## Task requirements
Tally the lines below that contain "parts". The number is the whole answer.
>> Start Data section
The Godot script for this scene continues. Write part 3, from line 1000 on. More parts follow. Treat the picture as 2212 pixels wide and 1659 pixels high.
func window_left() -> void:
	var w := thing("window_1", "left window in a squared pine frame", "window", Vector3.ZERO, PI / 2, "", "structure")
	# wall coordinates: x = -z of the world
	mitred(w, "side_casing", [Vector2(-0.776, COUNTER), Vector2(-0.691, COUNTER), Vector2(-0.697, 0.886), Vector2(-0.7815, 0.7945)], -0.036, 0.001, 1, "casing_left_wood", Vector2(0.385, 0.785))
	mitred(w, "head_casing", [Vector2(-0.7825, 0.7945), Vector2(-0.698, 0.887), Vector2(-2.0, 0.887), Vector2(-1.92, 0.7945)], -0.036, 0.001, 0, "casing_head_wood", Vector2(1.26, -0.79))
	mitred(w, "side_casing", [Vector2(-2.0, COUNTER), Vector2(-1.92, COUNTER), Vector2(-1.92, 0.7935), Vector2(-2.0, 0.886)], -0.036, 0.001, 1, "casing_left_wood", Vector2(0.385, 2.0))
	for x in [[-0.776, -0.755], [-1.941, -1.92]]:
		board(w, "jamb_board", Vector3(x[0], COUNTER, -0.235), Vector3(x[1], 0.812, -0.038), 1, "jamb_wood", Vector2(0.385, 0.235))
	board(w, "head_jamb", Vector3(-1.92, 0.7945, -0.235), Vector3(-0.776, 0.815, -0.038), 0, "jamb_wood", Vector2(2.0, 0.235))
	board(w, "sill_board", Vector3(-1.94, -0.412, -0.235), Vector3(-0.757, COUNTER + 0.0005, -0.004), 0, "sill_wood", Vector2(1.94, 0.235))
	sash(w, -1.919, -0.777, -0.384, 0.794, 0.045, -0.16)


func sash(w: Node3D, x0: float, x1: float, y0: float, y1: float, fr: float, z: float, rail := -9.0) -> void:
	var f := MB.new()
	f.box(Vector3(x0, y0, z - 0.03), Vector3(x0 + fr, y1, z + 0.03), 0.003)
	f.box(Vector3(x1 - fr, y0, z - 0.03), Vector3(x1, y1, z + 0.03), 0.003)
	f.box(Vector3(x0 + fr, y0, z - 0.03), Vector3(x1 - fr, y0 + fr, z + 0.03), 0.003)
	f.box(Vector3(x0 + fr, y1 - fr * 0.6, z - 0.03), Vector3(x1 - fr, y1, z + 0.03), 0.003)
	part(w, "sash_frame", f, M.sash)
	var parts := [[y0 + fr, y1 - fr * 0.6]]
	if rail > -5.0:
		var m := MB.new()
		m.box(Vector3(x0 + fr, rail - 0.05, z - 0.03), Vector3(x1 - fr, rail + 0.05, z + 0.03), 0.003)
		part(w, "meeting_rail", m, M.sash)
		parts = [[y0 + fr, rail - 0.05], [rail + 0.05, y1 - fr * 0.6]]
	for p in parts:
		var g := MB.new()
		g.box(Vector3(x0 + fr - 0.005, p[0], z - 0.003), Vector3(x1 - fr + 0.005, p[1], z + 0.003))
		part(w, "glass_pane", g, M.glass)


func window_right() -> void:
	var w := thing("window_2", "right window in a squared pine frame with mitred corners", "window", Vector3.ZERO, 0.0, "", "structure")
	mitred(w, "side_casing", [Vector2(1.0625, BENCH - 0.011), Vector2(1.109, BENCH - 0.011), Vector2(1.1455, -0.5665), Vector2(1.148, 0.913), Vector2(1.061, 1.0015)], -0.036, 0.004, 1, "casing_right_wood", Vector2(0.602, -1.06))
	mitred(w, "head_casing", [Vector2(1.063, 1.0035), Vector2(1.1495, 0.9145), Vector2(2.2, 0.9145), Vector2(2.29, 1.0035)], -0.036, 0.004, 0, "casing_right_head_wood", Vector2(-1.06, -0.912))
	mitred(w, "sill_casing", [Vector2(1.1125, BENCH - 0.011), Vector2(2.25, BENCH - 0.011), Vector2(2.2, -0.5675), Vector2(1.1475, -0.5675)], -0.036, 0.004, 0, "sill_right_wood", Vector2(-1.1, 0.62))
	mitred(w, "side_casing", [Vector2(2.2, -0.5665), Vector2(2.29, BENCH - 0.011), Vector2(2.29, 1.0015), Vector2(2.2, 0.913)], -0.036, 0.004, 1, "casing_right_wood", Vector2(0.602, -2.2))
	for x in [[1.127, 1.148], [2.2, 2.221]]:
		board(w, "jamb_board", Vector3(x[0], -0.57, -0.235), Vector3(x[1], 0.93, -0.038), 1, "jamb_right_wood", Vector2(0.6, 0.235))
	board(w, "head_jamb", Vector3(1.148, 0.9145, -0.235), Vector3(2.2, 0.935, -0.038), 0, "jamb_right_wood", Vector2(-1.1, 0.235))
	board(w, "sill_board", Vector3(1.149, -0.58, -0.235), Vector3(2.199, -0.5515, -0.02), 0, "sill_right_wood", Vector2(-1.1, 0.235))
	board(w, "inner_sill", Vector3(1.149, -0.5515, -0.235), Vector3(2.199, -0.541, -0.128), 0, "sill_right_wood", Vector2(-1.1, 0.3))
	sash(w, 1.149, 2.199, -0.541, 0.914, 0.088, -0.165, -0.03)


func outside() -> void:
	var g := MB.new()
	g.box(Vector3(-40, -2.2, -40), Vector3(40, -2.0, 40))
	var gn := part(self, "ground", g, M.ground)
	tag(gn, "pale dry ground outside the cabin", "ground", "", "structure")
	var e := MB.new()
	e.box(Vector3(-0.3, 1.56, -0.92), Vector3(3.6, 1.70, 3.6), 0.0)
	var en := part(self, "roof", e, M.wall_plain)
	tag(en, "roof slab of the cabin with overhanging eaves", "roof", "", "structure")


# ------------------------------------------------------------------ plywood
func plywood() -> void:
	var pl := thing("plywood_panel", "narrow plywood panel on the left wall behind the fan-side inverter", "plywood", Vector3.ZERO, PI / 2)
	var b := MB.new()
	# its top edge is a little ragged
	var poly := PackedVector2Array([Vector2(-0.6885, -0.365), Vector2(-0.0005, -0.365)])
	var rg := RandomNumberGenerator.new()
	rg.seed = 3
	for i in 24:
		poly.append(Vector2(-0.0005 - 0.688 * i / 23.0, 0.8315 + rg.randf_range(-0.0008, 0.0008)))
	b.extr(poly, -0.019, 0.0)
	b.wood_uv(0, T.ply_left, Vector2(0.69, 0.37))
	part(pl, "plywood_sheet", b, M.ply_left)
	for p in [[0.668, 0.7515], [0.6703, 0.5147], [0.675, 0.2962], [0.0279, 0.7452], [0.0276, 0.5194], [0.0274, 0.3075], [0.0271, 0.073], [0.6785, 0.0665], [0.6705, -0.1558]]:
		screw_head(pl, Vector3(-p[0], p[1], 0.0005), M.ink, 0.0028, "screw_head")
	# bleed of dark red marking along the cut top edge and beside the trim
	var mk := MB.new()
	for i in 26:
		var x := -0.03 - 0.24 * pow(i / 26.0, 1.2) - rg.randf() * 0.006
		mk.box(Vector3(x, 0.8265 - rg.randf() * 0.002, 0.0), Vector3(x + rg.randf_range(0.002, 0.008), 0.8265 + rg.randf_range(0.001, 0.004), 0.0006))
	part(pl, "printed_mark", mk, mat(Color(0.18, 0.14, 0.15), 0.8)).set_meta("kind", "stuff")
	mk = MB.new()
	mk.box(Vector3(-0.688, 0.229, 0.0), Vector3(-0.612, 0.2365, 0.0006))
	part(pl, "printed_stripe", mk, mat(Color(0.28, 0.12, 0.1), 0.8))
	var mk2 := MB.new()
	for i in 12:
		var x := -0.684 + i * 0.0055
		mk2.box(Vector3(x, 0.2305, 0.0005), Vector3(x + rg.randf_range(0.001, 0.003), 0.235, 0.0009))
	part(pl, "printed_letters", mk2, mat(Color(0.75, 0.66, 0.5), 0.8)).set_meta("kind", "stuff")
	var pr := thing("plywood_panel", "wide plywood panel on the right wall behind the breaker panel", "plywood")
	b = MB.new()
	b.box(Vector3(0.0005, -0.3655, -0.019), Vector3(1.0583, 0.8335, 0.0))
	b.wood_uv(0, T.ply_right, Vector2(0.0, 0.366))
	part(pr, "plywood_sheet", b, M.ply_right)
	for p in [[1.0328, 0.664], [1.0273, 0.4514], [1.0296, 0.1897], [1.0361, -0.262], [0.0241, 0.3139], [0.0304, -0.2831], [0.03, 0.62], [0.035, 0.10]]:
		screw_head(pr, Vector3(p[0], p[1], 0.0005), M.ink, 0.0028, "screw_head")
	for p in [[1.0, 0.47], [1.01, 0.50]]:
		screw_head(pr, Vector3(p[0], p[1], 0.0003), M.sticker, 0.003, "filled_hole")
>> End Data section
## Finished answer
4